Top London-based staff at Goldman Sachs to receive unlimited bonuses

Goldman Sachs, a leading Wall Street banking giant, has announced that it will be removing the cap on bonuses for its London-based staff. This decision, which was exclusively revealed by Sky News, paves the way for the company to resume making multimillion pound payouts to its top-performing traders and dealmakers.

The bank informed its UK employees on Thursday that it would be abolishing the existing pay ratio imposed under European Union rules, which the UK government recently decided to scrap. In a video message to staff, Richard Gnodde, the Chief Executive of Goldman Sachs International, stated that the company has decided to align its remuneration policy in Britain with its global operations.

“We are a global firm and, to the extent possible, we adopt a consistent global approach across everything we do,” Mr. Gnodde said in the message relayed to Sky News. “The bonus cap rules were an important factor preventing us from being consistent in the area of compensation.”

He further explained that this shift would result in lower fixed pay but a higher proportion of discretionary compensation, in line with the prudential objectives of their regulators. The removal of the cap means that several hundred UK-based Goldman staff will now be eligible for variable pay worth up to 25 times their base salaries, according to insiders.

As a consequence, the allowances that were introduced to help employees deal with the cap will begin to be reduced from July 1st, Mr. Gnodde informed employees. However, sources close to the bank clarified that this revised approach does not necessarily mean senior employees will be paid more, but rather that they can now be appropriately rewarded for exceptional performance. Furthermore, the move will allow Goldman more flexibility to manage its fixed cost base.

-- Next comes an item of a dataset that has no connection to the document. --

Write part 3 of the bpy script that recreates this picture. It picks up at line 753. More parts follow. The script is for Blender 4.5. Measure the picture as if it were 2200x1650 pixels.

Goldman is among the first major investment banks to signal its intention to pursue a revised approach to remuneration following the cap’s abolition by UK regulators in October 2020. Under the cap, firms were prohibited from paying their most senior staff more than twice their fixed pay in bonuses. Some banks used the mechanism of a fixed-pay allowance in addition to employees’ base salaries to give them more flexibility to pay larger bonuses.

While Goldman’s move may draw controversy, the EU bonus cap received criticism from many influential figures in finance over the years, including Andrew Bailey, the Bank of England governor. In 2014, he stated that it was “the wrong policy [and] the debate around it is misguided.” Former UK Chancellor Kwasi Kwarteng also moved to scrap the cap, citing its potential to boost the international competitiveness of Britain’s financial services sector.

UK regulators agreed with this sentiment, stating that removing the cap would aid financial stability by allowing firms to reduce pay faster during downturns or in scenarios where they needed to conserve capital. Mr. Gnodde has publicly endorsed the removal of the cap, stating in 2020 that doing so would “put the UK on the same footing, aside from the EU, with every other major financial centre.”

While Goldman is among the first to notify its employees about its amended stance on bonuses for UK staff, many of its peers, including bosses at lenders such as Deutsche Bank and Santander, have also criticized the cap. At its annual meeting on Friday, HSBC is expected to win shareholder approval to remove the two-to-one pay ratio. Other firms are also reviewing their UK compensation practices in light of the cap’s abolition.

Many industry executives argue that the cap actually encouraged greater risk-taking because it put smaller sums of money at risk for senior bankers. Insiders also pointed out that, as the bonus cap does not impose a limit on overall remuneration, it had placed upward pressure on salaries and allowances not linked to longer-term performance, which could not be reduced or clawed back if failure or previous misconduct had subsequently emerged.

In response to an enquiry from Sky News, a Goldman spokesperson stated, “This approach gives us greater flexibility to manage fixed costs through the cycle and pay for performance. It brings the UK closer to the practice in other global financial centres, to support the UK as an attractive venue for talent.”

Goldman has often been at the forefront of responding to changing public policy regarding bankers’ pay. In 2010, it imposed a £1m pay ceiling on its UK staff after the then Labour government introduced a one-off tax on bank bonuses in response to the public outcry over the financial crisis. The bank’s decision to remove the two-to-one ratio comes as UK regulators also consult on the length of deferral periods for variable pay for senior bankers.

Mr. Gnodde informed staff on Thursday that Goldman would continue to lobby for closer global alignment on deferral periods, which would mean reducing the current UK duration from seven years.